◆ **Goal**: Only the lines from the one containing "Write part 2" down to the one containing "tag(cb, 'black cable", inclusive, are to be quoted exactly.
:::::
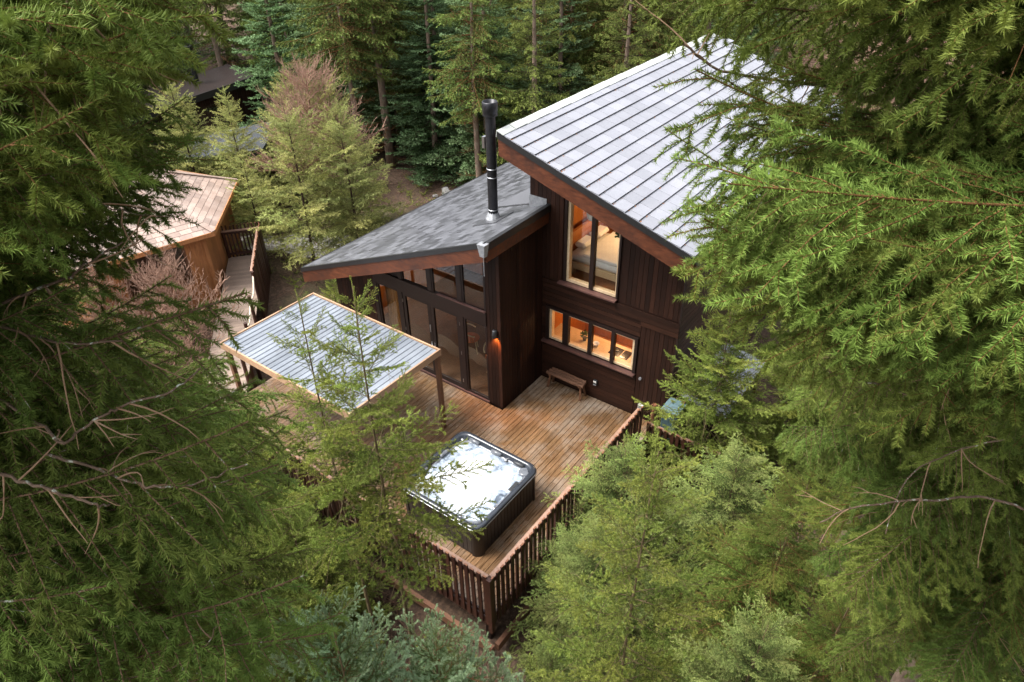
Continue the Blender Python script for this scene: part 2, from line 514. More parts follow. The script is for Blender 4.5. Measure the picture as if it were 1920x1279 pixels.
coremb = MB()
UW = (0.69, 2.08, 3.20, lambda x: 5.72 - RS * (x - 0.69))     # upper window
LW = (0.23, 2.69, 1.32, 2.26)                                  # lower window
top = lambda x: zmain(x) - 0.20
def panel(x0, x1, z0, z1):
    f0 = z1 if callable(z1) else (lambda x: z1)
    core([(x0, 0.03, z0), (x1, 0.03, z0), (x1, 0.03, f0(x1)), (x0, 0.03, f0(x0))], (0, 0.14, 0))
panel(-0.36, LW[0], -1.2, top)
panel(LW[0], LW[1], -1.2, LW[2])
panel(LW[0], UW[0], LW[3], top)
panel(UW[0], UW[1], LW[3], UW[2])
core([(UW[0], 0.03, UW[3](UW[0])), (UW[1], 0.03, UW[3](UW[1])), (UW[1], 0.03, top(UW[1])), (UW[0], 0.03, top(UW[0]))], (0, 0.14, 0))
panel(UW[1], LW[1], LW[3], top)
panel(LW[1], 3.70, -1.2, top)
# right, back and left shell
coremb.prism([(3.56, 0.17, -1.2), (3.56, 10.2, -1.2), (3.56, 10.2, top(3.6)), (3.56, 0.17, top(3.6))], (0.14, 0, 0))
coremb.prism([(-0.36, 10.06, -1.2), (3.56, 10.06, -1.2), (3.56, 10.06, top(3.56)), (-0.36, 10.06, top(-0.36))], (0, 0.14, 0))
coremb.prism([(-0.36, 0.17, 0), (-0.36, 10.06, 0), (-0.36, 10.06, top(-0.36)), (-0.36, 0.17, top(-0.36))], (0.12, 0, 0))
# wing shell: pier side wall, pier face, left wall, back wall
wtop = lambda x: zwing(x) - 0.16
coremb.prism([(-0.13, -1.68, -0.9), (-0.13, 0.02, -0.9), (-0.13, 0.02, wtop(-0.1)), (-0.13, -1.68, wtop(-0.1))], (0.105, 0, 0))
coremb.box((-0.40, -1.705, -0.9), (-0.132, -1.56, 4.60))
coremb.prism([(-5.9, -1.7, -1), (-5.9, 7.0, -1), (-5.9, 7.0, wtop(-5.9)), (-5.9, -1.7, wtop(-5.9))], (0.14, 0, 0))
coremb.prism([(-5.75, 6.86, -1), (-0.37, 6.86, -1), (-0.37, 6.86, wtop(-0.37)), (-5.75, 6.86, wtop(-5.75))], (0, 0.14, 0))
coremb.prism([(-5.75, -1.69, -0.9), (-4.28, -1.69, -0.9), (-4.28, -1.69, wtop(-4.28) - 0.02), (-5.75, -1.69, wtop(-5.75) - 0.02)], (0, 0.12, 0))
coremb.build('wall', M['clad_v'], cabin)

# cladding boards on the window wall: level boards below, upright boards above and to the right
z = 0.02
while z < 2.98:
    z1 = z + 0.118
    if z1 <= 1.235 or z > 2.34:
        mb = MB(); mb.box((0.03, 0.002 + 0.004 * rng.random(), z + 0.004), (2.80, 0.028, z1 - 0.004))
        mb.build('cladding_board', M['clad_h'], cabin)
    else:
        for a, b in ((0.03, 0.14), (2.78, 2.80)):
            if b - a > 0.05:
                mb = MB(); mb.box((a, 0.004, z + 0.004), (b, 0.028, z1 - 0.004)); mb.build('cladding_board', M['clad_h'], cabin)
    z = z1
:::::
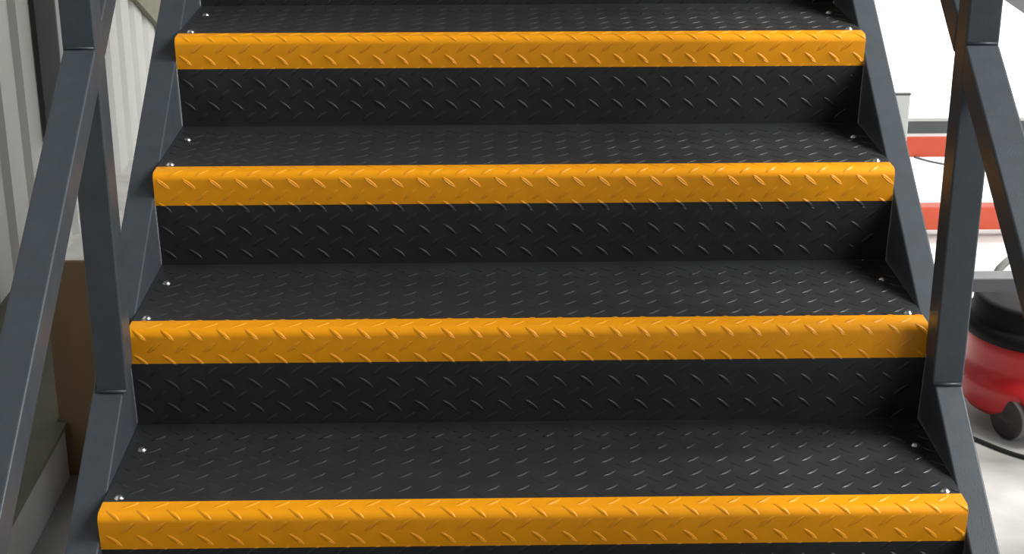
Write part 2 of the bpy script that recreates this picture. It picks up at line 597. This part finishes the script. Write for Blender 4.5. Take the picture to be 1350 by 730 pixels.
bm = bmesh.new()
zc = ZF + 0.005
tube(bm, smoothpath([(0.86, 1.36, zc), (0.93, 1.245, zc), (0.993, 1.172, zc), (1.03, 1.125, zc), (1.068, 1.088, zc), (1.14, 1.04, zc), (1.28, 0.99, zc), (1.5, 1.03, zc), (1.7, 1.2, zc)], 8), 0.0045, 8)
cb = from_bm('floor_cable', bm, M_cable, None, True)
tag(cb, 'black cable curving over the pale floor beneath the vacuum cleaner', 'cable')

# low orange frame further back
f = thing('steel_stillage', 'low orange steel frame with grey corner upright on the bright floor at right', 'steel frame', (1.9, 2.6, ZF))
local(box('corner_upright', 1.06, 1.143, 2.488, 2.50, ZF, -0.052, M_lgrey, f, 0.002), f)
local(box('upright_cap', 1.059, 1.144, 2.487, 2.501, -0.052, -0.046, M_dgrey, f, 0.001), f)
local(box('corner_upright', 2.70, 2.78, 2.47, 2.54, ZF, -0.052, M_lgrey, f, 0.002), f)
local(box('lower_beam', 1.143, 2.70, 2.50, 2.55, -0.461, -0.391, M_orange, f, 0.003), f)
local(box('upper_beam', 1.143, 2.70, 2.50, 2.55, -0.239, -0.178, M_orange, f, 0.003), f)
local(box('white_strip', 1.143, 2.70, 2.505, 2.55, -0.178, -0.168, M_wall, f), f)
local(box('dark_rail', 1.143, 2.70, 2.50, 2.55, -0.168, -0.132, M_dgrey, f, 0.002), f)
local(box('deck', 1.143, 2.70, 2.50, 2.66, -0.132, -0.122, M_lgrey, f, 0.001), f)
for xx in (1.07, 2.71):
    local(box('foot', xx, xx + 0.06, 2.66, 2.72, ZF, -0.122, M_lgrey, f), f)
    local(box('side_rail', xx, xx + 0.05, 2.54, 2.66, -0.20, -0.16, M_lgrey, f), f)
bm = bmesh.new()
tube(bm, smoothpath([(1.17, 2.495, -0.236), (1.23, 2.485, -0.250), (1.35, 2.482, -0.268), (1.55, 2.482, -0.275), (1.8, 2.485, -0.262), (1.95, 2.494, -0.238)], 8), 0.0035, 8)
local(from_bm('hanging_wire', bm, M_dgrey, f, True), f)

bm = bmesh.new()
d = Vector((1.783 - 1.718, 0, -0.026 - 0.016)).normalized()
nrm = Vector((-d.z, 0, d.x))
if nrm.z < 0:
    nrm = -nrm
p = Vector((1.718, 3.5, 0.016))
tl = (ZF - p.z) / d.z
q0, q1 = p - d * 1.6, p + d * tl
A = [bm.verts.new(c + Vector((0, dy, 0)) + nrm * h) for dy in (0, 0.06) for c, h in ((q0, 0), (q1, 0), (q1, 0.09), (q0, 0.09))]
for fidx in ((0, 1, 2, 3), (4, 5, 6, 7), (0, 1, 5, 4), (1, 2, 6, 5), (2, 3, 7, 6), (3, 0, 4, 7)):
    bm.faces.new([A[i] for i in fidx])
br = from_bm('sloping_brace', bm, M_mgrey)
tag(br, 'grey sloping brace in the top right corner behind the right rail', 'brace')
:::::
◆ **Response to this exercise**:
Write part 2 of the bpy script that recreates this picture. It picks up at line 597. This part finishes the script. Write for Blender 4.5. Take the picture to be 1350 by 730 pixels.
bm = bmesh.new()
zc = ZF + 0.005
tube(bm, smoothpath([(0.86, 1.36, zc), (0.93, 1.245, zc), (0.993, 1.172, zc), (1.03, 1.125, zc), (1.068, 1.088, zc), (1.14, 1.04, zc), (1.28, 0.99, zc), (1.5, 1.03, zc), (1.7, 1.2, zc)], 8), 0.0045, 8)
cb = from_bm('floor_cable', bm, M_cable, None, True)
tag(cb, 'black cable curving over the pale floor beneath the vacuum cleaner', 'cable')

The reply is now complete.